What top tips would you give to an individual who is trying to excel in their career in technology?

It’s helpful in all industries, but in tech especially, it’s very valuable to know what other teams in your company do and how they like to work. I’ve seen too many cases of teams being misaligned just due to a lack of understanding.

For example, if you’re on the “business” side of the organisation, take a basic coding class! (I suggest starting with python :)) Attend a sprint planning meeting and demos. It helps if you know how your Engineering team does their planning, and you can even ask how they prefer to work with you. (spoiler: most developers do not appreciate you dropping by their desk unannounced, so don’t do it!)

If you’re on the “tech” side of the business, you’ll be that much more powerful if you’re plugged in with your company’s strategy and operations. You can shape your roadmap to deliver maximum impact, make infrastructure/design decisions that are more likely to be future-proof, and have the satisfaction of knowing what you’re solving and why versus just cranking on tickets.
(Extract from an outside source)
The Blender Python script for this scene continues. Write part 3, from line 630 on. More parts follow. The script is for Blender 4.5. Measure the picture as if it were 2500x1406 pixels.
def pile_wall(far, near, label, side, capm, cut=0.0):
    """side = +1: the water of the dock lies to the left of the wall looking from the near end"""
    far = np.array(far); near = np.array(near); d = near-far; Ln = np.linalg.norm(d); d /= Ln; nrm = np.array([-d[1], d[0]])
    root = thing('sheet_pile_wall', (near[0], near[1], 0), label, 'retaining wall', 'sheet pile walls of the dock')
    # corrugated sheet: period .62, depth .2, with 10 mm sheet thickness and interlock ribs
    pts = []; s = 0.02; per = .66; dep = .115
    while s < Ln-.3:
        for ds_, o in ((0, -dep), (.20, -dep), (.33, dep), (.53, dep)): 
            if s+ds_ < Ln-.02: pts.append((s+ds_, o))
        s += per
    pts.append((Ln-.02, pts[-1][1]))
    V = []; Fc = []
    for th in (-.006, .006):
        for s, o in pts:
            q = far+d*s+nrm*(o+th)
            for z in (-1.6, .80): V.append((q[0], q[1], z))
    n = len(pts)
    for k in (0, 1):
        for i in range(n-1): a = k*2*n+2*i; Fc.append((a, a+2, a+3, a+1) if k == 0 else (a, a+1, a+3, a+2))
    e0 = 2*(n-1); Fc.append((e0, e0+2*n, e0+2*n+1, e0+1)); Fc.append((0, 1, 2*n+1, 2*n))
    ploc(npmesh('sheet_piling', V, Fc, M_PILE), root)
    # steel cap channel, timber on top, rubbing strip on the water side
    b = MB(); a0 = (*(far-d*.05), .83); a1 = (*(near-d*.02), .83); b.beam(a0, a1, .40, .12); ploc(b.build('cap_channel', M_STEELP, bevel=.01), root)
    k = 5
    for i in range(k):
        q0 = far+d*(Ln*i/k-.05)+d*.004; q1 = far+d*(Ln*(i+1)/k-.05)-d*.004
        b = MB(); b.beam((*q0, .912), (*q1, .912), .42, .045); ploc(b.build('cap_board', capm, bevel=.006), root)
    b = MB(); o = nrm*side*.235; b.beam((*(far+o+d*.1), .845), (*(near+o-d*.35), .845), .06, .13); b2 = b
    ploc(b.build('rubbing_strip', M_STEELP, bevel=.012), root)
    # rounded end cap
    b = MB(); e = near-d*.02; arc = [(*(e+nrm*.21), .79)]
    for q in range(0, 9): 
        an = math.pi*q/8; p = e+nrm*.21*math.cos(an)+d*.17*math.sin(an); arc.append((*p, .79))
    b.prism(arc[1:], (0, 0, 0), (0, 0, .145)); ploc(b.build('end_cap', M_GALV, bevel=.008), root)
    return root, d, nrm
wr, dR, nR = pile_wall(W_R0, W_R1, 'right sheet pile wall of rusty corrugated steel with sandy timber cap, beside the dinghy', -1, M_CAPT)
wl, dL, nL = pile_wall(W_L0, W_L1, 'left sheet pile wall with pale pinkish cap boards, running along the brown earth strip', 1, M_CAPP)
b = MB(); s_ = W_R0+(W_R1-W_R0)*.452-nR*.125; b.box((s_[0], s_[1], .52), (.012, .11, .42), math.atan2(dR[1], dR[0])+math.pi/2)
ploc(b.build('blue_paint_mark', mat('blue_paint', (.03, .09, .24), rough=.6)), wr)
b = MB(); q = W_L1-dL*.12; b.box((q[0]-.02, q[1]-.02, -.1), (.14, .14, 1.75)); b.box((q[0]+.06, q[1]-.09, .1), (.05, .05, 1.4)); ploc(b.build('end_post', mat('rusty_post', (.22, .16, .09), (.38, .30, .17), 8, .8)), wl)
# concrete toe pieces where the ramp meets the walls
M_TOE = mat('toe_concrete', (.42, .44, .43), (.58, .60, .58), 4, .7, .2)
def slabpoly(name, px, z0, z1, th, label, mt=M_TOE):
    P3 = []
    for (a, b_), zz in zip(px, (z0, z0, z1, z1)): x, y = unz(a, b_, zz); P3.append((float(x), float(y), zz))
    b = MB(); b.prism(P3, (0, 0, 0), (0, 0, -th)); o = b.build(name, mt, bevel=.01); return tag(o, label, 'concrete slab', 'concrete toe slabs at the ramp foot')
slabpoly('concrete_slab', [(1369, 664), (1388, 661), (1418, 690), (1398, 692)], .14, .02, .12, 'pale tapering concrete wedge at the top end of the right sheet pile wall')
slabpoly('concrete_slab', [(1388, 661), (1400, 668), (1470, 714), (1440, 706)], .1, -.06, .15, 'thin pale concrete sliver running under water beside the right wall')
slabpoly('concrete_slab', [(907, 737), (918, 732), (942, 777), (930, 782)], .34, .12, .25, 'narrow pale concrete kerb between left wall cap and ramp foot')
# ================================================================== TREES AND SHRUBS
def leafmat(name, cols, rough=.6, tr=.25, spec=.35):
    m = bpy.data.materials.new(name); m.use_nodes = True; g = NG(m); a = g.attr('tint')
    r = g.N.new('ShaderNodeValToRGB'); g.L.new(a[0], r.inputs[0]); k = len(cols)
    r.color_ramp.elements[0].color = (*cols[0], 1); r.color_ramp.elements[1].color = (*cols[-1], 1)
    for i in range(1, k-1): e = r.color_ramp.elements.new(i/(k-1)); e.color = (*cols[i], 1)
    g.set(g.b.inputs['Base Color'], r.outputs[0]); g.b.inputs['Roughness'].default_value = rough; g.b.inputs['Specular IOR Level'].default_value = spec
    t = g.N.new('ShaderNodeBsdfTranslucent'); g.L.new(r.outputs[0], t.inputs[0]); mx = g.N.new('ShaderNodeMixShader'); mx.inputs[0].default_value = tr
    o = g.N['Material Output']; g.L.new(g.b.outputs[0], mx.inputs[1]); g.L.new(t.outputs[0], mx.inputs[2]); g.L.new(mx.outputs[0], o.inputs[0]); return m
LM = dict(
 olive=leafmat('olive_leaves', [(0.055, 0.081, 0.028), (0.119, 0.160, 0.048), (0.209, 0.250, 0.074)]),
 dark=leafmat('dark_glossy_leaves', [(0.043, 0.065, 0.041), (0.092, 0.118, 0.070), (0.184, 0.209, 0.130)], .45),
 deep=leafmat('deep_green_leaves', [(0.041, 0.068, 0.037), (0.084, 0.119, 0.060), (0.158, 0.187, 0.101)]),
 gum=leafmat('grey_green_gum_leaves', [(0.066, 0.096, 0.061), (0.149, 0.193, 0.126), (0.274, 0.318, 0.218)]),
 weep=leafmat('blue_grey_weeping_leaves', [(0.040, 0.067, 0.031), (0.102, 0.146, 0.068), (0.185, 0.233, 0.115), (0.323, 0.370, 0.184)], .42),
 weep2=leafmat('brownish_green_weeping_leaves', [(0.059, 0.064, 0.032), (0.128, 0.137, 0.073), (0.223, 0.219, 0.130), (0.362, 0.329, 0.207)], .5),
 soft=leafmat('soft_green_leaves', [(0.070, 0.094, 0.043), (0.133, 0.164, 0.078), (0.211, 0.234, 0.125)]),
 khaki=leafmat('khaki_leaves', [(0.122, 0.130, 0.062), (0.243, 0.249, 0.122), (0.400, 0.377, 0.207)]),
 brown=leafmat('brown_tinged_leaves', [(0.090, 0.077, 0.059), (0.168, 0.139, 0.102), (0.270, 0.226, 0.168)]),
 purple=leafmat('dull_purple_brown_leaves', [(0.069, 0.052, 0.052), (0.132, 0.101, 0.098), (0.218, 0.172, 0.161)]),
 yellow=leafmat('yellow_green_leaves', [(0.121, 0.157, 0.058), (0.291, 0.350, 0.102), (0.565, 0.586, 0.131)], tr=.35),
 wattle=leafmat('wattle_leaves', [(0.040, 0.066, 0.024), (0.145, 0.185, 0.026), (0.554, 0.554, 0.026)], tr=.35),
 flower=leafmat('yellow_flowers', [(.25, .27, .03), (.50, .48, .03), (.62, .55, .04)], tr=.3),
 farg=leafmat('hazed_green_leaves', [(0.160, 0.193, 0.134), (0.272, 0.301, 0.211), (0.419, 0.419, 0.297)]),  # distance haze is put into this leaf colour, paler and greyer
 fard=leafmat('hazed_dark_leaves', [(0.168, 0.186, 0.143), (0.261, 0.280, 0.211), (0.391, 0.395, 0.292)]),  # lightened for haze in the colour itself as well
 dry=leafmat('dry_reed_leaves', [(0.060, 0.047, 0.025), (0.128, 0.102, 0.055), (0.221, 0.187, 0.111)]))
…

Do you believe there are still barriers for success for women working in tech, if so, how can these barriers be overcome?

One is our own self-perception. Several studies have shown that women perform worse on mathematics tests when they are reminded of negative stereotypes about their abilities. So for starters, let’s stop talking about these things like we’re worse at them. We are not. That starts in early education.

Another is that there are still slight biases in the workplace. People can be more comfortable hiring and working with people who are like them, and when you come from a starting point of having more men, that can be a challenge. Honestly, it hasn’t been a huge factor in places I’ve worked, but you certainly hear a lot of cases. And I can say that I’m probably more inclined to hire women than a man in my role would!

What do you think companies can do to support and progress the careers of women working in technology?

Women need a space to be themselves and learn without being afraid to ask “stupid questions”. That can be hard to do in a room full of men who always seem super confident. We can create those forums for each other to build confidence and teach women that they are just as capable as the men in their field.

There is currently only 15% of women working in tech, if you could wave a magic wand, what is the one thing you would do to accelerate the pace of change for women in the industry?

I’d start at the beginning, honestly. In schools, we can tackle biases around how we educate women in the sciences. No more saying men are better at them, no more giving disproportionate attention to students who happen to be louder. Feature female scientists prominently, even though there are fewer to discuss due to the historical context.

Starting at the university level, we can address the “bro” culture that can make tech inhospitable to women. Stereotypically, women are known to be more social creatures, but our teaching methods can celebrate the “lone wolf” stereotypes in these fields, rather than encouraging and celebrating group problem solving – which is a huge part of my job!!

What resources do you recommend for women working in tech?

There are a couple of books I’ve read that take the guesswork out of networking, something I would naturally avoid. There’s the classic “Never Eat Alone,” and a very practical short one called “The 20-minute networking meeting”.

I also highly recommend Ben Horowitz’s books “The Hard Thing About Hard Things” and “What You Do Is Who You Are.” Besides being full of valuable lessons, they also give some insights into the real-life experience of working in a start-up.

Finally, if your company organises events for women, go to them! It’s great to build that network and spend time with other women informally. I have an amazing group of female friends that I met when we started at McKinsey together. 10 years later, we always have each others’ backs, personally and professionally, and it’s amazing to have women in my life who I can turn to with tricky career questions.